Instructions for the task: How many lines of these entries hold the string "Blender"? Reply with the number alone.

Part of a data file
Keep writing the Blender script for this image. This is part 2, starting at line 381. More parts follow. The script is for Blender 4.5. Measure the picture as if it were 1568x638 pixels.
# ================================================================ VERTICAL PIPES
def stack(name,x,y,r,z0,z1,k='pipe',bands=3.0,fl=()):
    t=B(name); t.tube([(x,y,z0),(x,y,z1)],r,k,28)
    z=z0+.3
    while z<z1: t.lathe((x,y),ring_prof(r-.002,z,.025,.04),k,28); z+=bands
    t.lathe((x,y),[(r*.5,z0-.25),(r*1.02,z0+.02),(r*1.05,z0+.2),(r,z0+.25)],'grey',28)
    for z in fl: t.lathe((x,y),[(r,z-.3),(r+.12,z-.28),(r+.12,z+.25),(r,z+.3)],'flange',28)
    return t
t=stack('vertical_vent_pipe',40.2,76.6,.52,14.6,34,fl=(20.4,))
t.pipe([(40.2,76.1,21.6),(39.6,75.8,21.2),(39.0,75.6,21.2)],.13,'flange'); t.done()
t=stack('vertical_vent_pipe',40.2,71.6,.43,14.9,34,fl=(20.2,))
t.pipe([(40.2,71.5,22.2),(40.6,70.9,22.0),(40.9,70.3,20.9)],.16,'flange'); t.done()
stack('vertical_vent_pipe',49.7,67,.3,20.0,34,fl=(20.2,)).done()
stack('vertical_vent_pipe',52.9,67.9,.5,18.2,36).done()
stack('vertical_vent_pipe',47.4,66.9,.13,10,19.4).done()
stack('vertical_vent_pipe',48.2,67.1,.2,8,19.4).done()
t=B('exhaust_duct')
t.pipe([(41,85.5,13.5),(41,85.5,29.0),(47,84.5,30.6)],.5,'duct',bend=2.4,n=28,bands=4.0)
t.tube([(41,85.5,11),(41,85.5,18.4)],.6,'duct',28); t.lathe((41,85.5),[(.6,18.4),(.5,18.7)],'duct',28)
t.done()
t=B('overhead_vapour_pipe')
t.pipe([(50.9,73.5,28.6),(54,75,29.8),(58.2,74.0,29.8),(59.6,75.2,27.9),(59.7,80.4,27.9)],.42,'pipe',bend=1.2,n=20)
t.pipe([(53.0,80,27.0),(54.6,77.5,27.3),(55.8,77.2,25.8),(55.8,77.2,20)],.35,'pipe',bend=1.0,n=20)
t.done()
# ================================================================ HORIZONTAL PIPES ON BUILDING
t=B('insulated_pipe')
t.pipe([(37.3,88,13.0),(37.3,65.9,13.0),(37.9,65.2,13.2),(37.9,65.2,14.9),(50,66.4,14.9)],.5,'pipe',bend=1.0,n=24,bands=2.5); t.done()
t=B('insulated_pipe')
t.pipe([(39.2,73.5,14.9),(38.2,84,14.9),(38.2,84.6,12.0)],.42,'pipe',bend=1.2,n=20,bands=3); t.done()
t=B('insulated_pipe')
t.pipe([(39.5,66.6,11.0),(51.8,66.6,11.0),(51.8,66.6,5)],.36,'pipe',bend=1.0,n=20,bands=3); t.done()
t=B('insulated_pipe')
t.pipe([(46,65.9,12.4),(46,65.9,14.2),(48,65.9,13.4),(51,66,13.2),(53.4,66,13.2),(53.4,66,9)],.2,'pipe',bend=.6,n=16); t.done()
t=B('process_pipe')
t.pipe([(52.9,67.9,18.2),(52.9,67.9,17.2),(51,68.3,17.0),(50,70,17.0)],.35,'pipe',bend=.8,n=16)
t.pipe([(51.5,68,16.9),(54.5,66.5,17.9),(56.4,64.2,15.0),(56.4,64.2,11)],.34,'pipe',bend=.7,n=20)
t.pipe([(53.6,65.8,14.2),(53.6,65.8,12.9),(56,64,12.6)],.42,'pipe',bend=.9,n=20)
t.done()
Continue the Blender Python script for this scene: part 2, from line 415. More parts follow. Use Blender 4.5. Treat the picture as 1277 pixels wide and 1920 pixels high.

Written solution: 2